**Your instructions**
Identify all lines in the listing that include the word "with", and copy them out.

**Data provided**
________________

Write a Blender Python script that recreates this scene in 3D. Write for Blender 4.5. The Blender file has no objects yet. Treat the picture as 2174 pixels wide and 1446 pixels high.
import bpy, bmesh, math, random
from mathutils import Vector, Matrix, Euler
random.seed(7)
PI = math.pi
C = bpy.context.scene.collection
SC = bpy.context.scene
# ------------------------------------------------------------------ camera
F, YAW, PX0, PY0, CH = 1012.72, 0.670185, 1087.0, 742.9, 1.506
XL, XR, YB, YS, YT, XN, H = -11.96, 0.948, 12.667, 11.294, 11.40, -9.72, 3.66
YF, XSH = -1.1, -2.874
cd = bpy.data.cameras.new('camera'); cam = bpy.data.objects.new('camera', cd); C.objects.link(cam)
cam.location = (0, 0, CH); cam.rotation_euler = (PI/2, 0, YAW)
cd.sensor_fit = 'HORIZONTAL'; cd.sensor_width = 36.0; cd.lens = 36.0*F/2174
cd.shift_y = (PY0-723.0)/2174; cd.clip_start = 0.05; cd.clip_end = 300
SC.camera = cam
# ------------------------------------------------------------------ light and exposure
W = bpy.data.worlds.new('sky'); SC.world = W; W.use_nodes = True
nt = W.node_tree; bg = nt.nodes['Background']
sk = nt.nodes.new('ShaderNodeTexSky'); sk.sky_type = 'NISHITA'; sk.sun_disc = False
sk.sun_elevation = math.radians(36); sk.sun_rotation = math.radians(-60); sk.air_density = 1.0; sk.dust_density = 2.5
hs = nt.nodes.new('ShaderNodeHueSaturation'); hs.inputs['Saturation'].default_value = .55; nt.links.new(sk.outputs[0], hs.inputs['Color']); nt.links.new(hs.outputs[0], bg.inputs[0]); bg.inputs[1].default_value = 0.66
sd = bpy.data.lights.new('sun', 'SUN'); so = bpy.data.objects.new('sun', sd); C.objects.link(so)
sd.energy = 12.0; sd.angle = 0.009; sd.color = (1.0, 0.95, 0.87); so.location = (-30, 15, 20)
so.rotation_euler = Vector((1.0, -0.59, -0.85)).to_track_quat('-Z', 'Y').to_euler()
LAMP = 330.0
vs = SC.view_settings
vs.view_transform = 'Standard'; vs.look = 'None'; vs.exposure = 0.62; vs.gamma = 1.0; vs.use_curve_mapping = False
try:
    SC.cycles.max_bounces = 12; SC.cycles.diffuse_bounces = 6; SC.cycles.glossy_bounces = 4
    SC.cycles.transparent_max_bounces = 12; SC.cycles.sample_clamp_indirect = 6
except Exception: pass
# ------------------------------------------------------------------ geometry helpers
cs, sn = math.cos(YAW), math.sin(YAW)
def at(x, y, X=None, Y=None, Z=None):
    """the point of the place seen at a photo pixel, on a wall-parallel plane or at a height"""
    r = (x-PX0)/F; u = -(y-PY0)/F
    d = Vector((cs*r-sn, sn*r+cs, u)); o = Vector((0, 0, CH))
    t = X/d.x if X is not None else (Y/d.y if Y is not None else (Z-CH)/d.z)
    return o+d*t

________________

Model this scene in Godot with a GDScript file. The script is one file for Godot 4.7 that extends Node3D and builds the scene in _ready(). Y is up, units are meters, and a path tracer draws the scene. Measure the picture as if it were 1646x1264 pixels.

________________

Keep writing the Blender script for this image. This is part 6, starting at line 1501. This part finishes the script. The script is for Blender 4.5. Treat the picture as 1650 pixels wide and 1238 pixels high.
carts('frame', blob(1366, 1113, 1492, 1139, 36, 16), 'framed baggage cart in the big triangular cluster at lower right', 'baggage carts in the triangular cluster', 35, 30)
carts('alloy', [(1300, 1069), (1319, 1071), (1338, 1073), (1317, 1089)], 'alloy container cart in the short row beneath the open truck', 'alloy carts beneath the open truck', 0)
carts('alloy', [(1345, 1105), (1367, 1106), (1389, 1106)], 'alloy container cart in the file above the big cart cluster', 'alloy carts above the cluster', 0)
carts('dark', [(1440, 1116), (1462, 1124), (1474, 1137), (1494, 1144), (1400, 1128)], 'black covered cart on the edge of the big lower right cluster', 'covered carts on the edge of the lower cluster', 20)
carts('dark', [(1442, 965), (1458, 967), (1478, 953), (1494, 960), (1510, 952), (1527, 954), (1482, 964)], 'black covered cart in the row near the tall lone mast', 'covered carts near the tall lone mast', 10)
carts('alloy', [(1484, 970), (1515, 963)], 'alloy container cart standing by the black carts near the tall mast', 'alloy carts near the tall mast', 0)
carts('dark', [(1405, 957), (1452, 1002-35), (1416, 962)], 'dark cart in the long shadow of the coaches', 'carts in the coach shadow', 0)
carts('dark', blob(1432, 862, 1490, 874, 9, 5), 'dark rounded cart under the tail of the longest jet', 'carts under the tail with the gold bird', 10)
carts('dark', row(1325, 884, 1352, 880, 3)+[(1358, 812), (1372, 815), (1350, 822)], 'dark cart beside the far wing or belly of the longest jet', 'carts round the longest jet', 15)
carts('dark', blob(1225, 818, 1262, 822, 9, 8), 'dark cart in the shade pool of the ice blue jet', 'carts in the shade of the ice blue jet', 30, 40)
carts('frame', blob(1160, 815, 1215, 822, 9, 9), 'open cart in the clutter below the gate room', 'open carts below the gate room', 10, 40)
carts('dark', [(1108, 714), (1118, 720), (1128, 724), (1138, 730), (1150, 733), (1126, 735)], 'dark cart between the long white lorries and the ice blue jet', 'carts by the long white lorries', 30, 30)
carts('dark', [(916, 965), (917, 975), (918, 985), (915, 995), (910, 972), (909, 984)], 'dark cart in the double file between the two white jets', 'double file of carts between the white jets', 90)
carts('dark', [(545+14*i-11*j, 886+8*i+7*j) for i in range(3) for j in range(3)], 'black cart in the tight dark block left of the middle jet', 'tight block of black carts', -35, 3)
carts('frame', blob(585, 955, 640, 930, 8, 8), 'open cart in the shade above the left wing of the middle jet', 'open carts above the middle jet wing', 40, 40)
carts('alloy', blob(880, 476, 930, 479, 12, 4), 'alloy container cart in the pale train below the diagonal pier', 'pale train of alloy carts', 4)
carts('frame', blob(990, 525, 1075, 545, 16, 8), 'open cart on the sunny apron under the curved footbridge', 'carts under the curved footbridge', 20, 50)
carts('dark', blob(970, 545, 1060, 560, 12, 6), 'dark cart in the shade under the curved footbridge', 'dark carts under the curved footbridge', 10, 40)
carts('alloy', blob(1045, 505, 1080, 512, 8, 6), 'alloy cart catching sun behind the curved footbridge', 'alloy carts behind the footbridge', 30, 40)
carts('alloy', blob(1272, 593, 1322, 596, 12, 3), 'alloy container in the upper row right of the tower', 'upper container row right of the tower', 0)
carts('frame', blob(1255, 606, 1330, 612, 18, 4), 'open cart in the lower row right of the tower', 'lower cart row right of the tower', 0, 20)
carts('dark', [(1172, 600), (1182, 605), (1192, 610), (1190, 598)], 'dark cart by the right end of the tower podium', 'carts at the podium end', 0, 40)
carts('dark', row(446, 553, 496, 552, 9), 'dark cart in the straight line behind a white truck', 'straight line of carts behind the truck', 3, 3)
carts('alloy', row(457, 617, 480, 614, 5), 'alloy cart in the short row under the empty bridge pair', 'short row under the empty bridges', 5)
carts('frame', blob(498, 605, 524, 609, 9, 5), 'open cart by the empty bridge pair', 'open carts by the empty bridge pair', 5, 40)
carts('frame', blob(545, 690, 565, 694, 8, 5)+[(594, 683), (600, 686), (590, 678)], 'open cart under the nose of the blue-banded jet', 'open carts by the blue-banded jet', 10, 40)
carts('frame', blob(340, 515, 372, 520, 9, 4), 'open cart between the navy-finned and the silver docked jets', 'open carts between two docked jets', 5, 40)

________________

**Solution to the exercise**
Model this scene in Godot with a GDScript file. The script is one file for Godot 4.7 that extends Node3D and builds the scene in _ready(). Y is up, units are meters, and a path tracer draws the scene. Measure the picture as if it were 1646x1264 pixels.
carts('dark', blob(1432, 862, 1490, 874, 9, 5), 'dark rounded cart under the tail of the longest jet', 'carts under the tail with the gold bird', 10)